The standard operating procedure for most start-up incubators is something like this: Bright entrepreneurs submit their million-dollar ideas; a select few get some money, mentors, and time for developing these ideas; at the end, they take the ideas out to the real world in search of capital.

Y Combinator, perhaps the top incubator in the world, is now planning to dispense with one of the core ingredients in that formula: the idea. It will now accept applications from entrepreneurs with no particular idea at all. The Y Combinator team explained their reasoning in an announcement yesterday:

Why are we doing this? Partly because we realized we already were. A lot of the startups we accept change their ideas completely, and some of those do really well. Reddit was originally going to be a way to order food on your cellphone. (This is a viable idea now, but it wasn't before smartphones.) Scribd was originally going to be a ridesharing service.

The other reason we're doing it is that our experience suggests that smart people who think they can't come up with a good startup idea are generally mistaken. Almost every smart person has a good idea in them. A good startup idea is simply a significant, fixable unmet need, and most smart people are at least unconsciously aware of several of those. They just don't know it. And we now have lots of practice helping founders see the startup ideas they already have.

The important thing for success isn't the quality of an idea at the outset but its development. Start-up incubators are premised on this principle, and Y Combinator's decision takes that premise to its logical end.

Research into creativity and how the human brain processes ideas supports this decision. In a recent New Yorker article, Jonah Lehrer argues that brainstorming as we have traditionally imagined it -- an uncritical free-for-all -- is not all it is cracked up to be. But creativity really gets going in groups in which criticism is encouraged, or, as Lehrer writes "dissent stimulates new ideas because it encourages us to engage more fully with the work of others and to reassess our viewpoints."

Even more critically for Y Combinator, Lehrer tells of one study that found that having the right combination of strangers and people who know each other is crucial. The research, by sociologist Brian Uzzi, looked at casting for Broadway productions trying to find the formula for a hit show. He created a metric he called "Q." A high Q score indicated a team that had all worked together before; low Q meant the team was strangers. Lehrer writes:

According to the data, the relationships among collaborators emerged as a reliable predictor of Broadway success. When the Q was low--less than 1.7 on Uzzi's five-point scale--the musicals were likely to fail. Because the artists didn't know one another, they struggled to work together and exchange ideas. "This wasn't so surprising," Uzzi says. "It takes time to develop a successful collaboration." But, when the Q was too high (above 3.2), the work also suffered. The artists all thought in similar ways, which crushed innovation...

The best Broadway shows were produced by networks with an intermediate level of social intimacy. The ideal level of Q--which Uzzi and his colleague Jarrett Spiro called the "bliss point"--emerged as being between 2.4 and 2.6. A show produced by a team whose Q was within this range was three times more likely to be a commercial success than a musical produced by a team with a score below 1.4 or above 3.2. It was also three times more likely to be lauded by the critics. "The best Broadway teams, by far, were those with a mix of relationships," Uzzi says. "These teams had some old friends, but they also had newbies. This mixture meant that the artists could interact efficiently--they had a familiar structure to fall back on--but they also managed to incorporate some new ideas. They were comfortable with each other, but they weren't too comfortable."

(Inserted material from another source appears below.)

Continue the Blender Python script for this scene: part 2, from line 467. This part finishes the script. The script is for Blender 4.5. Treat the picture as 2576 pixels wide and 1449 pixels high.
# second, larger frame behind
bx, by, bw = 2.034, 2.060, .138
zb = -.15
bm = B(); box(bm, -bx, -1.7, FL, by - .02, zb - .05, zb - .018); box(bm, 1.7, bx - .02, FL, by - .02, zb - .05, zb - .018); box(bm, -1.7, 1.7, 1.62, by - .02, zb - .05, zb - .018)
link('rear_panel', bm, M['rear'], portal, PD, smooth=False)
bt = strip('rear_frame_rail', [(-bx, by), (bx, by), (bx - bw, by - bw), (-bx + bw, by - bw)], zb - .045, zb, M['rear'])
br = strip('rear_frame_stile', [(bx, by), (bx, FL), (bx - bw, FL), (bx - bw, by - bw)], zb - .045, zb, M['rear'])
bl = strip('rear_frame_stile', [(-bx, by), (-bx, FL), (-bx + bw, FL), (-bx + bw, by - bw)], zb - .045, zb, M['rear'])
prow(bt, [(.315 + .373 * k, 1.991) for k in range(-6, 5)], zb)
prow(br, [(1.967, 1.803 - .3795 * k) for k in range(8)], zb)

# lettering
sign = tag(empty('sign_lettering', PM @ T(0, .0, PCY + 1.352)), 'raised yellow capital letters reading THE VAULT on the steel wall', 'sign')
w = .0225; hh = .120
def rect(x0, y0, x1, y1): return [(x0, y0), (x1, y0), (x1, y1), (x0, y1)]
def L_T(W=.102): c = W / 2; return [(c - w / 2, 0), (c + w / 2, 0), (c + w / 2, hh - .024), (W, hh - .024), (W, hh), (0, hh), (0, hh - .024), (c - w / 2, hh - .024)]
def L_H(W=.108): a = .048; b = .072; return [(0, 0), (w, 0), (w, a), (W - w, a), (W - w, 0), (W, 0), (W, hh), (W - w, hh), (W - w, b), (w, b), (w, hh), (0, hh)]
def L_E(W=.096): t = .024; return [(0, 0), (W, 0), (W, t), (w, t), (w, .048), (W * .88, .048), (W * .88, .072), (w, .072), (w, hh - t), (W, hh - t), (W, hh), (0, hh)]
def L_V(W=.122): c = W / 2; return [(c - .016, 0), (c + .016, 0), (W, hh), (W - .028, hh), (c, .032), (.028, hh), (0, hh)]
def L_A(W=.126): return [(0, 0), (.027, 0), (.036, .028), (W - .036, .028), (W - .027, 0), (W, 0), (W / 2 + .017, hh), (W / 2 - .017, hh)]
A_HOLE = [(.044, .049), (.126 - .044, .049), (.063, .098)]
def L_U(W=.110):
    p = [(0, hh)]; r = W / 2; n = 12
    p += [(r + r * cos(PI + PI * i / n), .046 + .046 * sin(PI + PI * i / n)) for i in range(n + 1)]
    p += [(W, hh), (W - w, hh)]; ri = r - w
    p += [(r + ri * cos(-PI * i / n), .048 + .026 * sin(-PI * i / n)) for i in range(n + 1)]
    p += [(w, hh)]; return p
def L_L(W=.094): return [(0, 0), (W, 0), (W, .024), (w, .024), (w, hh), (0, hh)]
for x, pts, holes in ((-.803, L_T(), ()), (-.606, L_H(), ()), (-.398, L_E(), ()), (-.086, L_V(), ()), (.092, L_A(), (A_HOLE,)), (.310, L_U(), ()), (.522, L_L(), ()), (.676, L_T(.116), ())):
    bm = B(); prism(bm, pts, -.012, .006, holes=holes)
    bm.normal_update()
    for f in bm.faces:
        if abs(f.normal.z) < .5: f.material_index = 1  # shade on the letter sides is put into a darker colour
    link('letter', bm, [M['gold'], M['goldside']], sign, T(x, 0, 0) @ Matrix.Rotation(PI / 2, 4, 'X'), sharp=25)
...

This effect is particularly relevant for Y Combinator's experiment in idea-less idea-makers. In their call for these applications, they ask for teams of people, not individuals. But of course, during the Y Combinator process, the team will work with all manner of new faces. The hope, even if not stated explicitly, is that Y Combinator can create an environment that approximates the big-money Q score.

The mechanism underlying the power of the Q score and critical group dynamics might be one and the same: the human mind. A theory advanced last year on why humans reason at all suggests that the purpose is primarily social -- and that as a result the best human thinking happens not when left to our own devices, but when constructing an argument through engagement with other humans. Humans make great ideas by spotting flaws in one other's arguments and refining their ideas to correct for the faults. Finding the right people for that process is more important than beginning it with the right idea -- the ideas, after all, will improve much faster than the humans.